Advantages: Increased safety,Efficacy and output, Longevity

Automotive HID lamps are commonly called 'xenon headlamps', though they are actually metal halide lamps that contain xenon gas. The xenon gas allows the lamps to produce minimally adequate light immediately upon powerup, and accelerates the lamps' run-up time. If argon were used instead, as is commonly done in street lights and other stationary metal halide lamp applications, it would take several minutes for the lamps to reach their full output. The light from HID headlamps has a distinct bluish tint when compared with tungsten-filament headlamps.

In some countries, it's illegal to travel with xenon lamps mounted into an halogen-designed headlamp.

Xenon headlamps were introduced in 1991 as an option on the BMW 7-series. This first system used an unshielded, non-replaceable burner designated D1 — a designation that would be recycled years later for a wholly different type of burner. The AC ballast was about the size of a building brick. The first American-made effort at HID headlamps was on the 1996-98 Lincoln Mark VIII, which used reflector headlamps with an unmasked, integral-ignitor burner made by Sylvania and designated Type 9500. This was the only system to operate on DC; reliability proved inferior to the AC systems. The Type 9500 system was not used on any other models, and was discontinued after Osram's takeover of Sylvania. All HID headlamps worldwide presently use the standardised AC-operated bulbs and ballasts.

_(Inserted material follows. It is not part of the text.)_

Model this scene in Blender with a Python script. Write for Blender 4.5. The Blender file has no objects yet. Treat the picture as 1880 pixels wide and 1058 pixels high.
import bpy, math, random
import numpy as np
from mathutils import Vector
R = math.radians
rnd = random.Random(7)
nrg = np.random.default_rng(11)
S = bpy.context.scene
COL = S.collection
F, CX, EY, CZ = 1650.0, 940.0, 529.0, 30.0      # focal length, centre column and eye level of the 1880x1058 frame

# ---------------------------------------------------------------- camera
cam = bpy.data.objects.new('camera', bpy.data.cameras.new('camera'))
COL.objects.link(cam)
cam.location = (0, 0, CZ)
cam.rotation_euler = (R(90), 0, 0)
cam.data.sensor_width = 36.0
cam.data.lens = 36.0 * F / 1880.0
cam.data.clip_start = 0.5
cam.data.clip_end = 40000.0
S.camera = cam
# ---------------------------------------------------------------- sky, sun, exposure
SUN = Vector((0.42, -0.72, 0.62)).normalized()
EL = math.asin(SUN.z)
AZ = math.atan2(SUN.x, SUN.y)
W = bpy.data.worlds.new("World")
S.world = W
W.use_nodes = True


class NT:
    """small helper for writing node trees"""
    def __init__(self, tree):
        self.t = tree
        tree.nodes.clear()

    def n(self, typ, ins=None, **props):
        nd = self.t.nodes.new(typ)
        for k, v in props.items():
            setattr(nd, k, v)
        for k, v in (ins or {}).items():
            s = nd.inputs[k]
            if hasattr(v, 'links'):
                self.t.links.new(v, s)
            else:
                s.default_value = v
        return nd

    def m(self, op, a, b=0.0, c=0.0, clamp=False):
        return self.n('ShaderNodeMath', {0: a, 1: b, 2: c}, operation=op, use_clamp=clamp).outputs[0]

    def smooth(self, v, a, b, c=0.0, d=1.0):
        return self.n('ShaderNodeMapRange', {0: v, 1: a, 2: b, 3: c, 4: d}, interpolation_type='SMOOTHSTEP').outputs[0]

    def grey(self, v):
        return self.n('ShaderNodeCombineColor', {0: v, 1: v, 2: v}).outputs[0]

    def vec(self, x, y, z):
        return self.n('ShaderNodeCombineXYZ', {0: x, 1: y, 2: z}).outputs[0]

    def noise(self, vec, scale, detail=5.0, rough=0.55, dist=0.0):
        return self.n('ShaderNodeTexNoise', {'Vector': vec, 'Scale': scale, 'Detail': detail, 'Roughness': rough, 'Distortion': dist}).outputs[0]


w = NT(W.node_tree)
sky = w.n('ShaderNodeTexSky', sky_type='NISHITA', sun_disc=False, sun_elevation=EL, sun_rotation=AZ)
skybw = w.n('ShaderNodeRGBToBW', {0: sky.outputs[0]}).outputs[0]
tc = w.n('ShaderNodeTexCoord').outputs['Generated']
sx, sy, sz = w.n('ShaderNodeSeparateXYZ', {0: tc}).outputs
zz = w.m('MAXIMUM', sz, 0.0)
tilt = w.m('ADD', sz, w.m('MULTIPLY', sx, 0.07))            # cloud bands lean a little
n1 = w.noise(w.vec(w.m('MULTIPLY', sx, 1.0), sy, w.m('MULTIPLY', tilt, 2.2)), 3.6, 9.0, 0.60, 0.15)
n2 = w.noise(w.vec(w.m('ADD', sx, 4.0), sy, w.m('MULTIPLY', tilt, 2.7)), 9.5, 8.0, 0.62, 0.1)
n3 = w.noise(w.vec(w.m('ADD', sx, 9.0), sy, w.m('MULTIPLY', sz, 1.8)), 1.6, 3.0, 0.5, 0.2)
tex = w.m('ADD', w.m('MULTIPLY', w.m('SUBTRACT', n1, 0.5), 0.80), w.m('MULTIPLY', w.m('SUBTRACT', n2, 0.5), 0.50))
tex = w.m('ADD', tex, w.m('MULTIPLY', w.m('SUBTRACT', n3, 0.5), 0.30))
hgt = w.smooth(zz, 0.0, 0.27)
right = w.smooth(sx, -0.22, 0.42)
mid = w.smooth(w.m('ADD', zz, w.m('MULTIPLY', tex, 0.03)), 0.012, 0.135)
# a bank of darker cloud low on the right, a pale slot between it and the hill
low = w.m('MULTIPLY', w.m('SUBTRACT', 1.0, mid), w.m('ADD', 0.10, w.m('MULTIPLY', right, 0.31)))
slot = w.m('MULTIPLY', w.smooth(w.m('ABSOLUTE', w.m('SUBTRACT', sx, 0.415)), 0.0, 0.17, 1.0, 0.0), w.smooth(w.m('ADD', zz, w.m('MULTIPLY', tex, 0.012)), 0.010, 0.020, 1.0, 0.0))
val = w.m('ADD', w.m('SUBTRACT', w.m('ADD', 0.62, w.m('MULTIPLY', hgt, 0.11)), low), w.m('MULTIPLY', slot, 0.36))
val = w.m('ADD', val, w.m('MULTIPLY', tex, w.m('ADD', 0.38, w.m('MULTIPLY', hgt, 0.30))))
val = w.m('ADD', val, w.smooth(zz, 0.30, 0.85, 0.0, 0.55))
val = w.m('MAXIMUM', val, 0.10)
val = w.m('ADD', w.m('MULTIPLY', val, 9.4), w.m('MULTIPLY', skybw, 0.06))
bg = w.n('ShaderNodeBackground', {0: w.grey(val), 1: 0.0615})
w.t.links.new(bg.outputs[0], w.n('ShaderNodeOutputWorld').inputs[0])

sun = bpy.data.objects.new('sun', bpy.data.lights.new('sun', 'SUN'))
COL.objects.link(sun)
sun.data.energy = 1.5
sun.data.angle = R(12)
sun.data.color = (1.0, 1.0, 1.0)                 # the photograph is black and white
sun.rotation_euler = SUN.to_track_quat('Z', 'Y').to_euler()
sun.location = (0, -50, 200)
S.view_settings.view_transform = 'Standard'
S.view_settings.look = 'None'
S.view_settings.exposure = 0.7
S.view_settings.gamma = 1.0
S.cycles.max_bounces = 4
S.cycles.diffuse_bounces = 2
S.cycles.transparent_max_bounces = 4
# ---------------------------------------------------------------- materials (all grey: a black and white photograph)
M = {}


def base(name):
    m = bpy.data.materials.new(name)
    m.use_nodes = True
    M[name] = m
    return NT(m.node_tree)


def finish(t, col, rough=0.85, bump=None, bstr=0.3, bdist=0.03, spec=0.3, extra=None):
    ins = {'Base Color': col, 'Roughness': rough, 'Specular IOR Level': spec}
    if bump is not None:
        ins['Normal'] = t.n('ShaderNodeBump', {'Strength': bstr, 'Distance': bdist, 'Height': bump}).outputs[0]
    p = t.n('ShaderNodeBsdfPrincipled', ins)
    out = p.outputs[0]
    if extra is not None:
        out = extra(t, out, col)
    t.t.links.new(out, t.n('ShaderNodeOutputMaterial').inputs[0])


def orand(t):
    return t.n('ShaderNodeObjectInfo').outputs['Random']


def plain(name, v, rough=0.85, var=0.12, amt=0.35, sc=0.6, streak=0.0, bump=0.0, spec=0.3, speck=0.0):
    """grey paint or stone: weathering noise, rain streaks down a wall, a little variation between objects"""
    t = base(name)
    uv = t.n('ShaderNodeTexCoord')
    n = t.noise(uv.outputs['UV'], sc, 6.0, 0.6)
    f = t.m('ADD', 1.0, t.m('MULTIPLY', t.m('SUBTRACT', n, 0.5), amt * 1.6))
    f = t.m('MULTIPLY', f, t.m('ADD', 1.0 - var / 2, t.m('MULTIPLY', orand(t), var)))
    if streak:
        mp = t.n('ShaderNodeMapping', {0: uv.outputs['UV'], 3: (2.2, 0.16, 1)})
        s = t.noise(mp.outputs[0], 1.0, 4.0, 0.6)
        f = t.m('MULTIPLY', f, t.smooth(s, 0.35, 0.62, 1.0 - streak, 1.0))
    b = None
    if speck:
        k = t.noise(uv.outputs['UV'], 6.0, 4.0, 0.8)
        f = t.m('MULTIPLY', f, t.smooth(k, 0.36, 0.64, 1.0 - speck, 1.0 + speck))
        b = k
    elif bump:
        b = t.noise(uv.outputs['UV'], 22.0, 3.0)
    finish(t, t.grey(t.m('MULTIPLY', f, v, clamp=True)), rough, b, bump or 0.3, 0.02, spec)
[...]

The correlated colour temperature of HID headlamp bulbs, at between 4100 K and 4400 K, is often described in marketing literature as being closer to the 6500 K of sunlight compared with tungsten-halogen bulbs at 3000 K to 3550 K. Nevertheless, HID headlamps' light output is not similar to daylight. The spectral power distribution (SPD) of an automotive HID headlamp is discontinuous, while the SPD of a filament lamp, like that of the sun, is a continuous curve. Moreover, the colour rendering index (CRI) of tungsten-halogen headlamps (≥0.98) is much closer than that of HID headlamps (~0.75) to standardised sunlight (1.00). Studies have shown no significant safety effect of this degree of CRI variation in headlighting.

HID headlamp burners produce between 2,800 and 3,500 lumens from between 35 and 38 watts of electrical power, while halogen filament headlamp bulbs produce between 700 and 2,100 lumens from between 40 and 72 watts at 12.8 V.

Current-production burner categories are D1S, D1R, D2S, D2R, D3S, D3R, D4S, and D4R. The D stands for discharge, and the number is the type designator. The final letter describes the outer shield. The arc within an HID headlamp bulb generates considerable short-wave ultraviolet (UV) light, but none of it escapes the bulb, for a UV-absorbing hard glass shield is incorporated around the bulb's arc tube. This is important to prevent degradation of UV-sensitive components and materials in headlamps, such as polycarbonate lenses and reflector hardcoats. "S" burners — D1S, D2S, D3S, and D4S — have a plain glass shield and are primarily used in projector-type optics. "R" burners — D1R, D2R, D3R, and D4R — are designed for use in reflector-type headlamp optics. They have an opaque mask covering specific portions of the shield, which facilitates the optical creation of the light/dark boundary (cutoff) near the top of a low-beam light distribution. Automotive HID burners do emit considerable near-UV light, despite the shield.